Input data
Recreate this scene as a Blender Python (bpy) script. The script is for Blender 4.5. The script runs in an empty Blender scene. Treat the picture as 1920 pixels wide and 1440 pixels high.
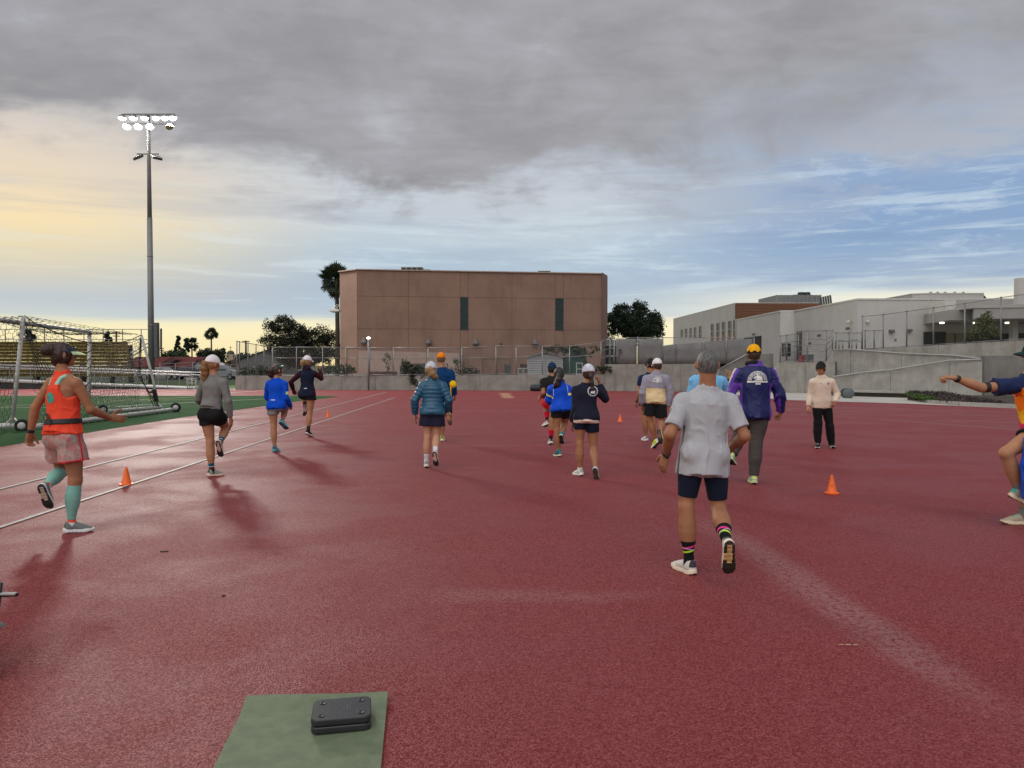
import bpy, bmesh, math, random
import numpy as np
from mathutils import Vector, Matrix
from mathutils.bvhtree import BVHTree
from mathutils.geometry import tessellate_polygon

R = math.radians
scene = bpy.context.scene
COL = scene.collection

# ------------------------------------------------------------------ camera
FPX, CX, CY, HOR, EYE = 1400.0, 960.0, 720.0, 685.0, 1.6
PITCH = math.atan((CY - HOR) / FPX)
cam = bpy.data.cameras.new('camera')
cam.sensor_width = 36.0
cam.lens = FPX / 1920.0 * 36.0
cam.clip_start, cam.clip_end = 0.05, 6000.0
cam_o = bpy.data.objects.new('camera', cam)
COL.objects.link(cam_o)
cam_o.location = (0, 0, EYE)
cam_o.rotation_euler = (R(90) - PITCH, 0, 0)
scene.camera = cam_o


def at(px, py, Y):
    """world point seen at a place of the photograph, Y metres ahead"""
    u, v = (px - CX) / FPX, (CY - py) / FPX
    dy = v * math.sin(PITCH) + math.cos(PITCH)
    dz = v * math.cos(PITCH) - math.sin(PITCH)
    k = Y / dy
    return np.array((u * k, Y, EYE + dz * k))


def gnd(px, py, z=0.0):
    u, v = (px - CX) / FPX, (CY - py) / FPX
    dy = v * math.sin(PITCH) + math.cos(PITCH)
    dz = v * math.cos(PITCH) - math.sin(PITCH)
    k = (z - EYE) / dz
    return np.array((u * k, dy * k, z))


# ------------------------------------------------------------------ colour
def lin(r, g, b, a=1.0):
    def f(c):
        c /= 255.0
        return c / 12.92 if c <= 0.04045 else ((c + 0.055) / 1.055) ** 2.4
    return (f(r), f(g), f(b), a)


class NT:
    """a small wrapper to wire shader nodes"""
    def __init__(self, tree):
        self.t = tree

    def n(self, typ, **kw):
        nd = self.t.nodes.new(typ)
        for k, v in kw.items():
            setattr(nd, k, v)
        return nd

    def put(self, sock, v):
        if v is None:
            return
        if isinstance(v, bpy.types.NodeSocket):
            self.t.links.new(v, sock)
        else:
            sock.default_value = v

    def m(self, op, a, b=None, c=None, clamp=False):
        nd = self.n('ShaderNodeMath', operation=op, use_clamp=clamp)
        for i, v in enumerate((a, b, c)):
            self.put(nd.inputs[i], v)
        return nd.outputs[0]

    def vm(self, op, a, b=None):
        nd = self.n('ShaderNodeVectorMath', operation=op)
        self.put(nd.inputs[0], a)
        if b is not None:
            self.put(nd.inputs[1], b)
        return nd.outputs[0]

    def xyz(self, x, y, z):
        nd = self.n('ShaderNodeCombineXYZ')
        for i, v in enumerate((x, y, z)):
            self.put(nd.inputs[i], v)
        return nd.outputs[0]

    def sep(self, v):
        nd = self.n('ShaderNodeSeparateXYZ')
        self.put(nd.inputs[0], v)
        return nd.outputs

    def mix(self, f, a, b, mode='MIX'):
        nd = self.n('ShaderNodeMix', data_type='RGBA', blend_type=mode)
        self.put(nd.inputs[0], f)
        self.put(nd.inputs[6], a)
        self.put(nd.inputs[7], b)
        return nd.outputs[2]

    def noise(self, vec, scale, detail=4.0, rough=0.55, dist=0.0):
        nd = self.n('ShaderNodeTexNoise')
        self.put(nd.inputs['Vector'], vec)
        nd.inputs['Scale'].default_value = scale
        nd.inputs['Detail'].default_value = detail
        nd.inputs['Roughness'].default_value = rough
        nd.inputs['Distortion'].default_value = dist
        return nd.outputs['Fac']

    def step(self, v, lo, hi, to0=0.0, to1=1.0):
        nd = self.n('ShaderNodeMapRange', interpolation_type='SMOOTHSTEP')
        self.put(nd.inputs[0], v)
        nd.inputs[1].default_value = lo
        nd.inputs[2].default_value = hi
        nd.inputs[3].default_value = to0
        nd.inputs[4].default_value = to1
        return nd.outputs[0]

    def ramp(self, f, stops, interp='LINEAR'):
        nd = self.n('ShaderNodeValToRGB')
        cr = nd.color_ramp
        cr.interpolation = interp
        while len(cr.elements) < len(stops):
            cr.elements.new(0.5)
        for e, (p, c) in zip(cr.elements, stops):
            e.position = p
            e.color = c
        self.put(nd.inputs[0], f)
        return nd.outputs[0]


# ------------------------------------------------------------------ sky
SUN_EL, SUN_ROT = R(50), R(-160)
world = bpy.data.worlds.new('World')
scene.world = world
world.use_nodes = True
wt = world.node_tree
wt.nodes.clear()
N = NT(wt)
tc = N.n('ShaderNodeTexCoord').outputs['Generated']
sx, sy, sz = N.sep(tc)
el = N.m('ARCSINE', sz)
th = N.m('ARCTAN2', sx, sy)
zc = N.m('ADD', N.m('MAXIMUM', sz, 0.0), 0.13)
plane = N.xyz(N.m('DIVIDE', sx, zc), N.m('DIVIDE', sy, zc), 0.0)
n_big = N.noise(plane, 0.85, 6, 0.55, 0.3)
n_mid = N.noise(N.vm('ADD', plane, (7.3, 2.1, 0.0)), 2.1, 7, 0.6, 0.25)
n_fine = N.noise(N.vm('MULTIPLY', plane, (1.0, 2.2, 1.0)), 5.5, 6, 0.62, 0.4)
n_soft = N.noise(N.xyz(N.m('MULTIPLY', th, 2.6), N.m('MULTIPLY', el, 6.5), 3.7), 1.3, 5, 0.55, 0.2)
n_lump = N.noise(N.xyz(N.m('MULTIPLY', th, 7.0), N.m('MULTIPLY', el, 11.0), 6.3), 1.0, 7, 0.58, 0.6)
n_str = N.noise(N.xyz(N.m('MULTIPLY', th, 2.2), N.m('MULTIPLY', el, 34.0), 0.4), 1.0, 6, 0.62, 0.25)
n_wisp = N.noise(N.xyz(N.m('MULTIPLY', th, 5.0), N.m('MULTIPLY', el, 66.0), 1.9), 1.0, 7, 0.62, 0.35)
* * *
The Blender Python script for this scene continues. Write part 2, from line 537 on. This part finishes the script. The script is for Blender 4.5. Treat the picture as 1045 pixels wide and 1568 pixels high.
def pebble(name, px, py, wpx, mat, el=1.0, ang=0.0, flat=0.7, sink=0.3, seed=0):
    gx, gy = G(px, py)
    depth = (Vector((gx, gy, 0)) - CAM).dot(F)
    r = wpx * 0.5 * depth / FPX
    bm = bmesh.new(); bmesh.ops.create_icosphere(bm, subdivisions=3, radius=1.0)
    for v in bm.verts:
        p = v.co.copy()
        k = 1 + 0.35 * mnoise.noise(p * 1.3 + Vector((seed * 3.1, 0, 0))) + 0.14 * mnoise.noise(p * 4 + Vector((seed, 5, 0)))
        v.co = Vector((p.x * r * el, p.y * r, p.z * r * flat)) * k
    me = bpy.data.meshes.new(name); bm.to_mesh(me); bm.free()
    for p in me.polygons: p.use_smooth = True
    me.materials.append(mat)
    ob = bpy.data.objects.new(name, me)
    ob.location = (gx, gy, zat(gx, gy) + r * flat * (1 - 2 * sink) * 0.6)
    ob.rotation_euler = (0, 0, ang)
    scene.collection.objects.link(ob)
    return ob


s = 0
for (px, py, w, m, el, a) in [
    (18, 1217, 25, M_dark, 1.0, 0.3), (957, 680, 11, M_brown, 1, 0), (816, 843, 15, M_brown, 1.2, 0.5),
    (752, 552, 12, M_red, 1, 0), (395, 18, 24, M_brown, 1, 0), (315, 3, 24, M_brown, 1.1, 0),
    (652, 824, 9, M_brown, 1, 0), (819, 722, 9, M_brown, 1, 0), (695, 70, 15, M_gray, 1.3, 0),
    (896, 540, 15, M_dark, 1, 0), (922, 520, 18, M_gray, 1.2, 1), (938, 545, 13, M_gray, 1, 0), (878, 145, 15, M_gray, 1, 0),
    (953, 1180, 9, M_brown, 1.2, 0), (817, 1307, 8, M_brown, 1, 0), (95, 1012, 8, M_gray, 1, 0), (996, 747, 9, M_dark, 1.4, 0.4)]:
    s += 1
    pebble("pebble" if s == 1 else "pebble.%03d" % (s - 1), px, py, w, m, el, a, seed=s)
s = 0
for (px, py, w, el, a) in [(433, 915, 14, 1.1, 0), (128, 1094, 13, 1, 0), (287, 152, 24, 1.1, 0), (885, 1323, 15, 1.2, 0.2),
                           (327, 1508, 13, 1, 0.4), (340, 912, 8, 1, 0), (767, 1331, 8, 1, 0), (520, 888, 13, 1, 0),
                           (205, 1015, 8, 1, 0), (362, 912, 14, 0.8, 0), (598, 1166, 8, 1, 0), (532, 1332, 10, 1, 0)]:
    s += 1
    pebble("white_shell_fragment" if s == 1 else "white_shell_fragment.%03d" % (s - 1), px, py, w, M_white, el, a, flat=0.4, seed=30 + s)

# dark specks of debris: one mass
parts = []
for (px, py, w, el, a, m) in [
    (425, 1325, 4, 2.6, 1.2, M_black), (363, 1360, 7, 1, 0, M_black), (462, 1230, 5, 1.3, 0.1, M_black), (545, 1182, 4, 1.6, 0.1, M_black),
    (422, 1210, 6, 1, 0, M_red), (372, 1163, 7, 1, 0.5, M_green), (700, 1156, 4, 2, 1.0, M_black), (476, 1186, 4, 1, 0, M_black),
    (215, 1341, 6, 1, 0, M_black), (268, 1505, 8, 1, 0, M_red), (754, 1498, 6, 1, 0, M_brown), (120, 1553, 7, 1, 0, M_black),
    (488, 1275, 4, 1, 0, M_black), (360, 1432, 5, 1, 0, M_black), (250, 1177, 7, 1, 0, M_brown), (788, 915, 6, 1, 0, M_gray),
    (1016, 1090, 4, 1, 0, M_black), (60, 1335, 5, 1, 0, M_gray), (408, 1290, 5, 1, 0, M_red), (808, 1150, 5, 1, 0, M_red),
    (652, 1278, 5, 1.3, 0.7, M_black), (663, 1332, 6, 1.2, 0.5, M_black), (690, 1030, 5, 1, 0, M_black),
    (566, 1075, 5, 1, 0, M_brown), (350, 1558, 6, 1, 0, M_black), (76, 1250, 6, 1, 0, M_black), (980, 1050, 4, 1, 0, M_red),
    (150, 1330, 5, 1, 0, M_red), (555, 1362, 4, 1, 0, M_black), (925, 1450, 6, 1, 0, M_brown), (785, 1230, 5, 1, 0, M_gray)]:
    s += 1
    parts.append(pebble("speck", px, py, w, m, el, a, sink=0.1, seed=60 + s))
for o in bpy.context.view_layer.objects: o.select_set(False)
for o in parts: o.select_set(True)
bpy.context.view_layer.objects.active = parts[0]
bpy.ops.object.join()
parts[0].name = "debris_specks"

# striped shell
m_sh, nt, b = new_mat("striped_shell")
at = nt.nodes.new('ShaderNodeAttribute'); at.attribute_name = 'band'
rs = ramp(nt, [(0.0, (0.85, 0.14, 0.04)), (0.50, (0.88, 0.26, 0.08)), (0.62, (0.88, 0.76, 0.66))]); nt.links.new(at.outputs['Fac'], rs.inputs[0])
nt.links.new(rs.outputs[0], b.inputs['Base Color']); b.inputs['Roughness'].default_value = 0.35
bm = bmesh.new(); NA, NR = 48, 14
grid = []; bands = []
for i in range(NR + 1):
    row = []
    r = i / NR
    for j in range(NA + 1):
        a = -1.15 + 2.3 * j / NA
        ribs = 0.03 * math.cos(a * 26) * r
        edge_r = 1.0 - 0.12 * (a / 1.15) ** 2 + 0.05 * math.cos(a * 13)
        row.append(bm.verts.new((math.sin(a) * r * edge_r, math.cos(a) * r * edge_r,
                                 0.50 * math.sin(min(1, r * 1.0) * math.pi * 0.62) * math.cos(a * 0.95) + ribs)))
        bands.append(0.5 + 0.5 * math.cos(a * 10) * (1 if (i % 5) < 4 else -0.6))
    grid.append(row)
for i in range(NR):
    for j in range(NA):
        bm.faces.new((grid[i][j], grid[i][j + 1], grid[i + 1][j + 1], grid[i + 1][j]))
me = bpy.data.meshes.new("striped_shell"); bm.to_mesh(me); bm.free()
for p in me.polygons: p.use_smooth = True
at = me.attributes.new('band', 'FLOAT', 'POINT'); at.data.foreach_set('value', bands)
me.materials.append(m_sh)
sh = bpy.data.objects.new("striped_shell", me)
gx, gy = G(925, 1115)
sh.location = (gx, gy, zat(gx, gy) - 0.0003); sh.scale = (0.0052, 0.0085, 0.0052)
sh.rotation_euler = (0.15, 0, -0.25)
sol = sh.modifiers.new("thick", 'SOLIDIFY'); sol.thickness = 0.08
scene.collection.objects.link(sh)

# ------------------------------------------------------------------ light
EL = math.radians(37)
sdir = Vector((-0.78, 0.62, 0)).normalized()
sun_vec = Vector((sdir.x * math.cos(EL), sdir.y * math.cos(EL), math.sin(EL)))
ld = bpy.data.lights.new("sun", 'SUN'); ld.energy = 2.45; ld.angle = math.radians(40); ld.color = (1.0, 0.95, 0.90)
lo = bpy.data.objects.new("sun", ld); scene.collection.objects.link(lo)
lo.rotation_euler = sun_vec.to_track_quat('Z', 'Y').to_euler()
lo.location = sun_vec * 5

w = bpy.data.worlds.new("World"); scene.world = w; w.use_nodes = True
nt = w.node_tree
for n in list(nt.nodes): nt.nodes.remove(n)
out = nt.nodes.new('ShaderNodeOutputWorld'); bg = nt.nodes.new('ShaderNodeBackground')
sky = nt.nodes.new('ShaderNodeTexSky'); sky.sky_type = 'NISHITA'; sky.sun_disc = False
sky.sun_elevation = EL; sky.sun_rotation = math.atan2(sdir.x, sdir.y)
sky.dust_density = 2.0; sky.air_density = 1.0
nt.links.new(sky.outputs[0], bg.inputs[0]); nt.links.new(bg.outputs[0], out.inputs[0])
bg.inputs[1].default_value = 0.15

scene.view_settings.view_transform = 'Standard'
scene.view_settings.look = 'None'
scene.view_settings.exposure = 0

Task requirements
Write down exactly what the lines above say, from the line holding "Recreate this scene" through the line holding "COL = scene.collection", and nothing more. Do not copy the pictures.

Solution for this exercise
Recreate this scene as a Blender Python (bpy) script. The script is for Blender 4.5. The script runs in an empty Blender scene. Treat the picture as 1920 pixels wide and 1440 pixels high.
import bpy, bmesh, math, random
import numpy as np
from mathutils import Vector, Matrix
from mathutils.bvhtree import BVHTree
from mathutils.geometry import tessellate_polygon

R = math.radians
scene = bpy.context.scene
COL = scene.collection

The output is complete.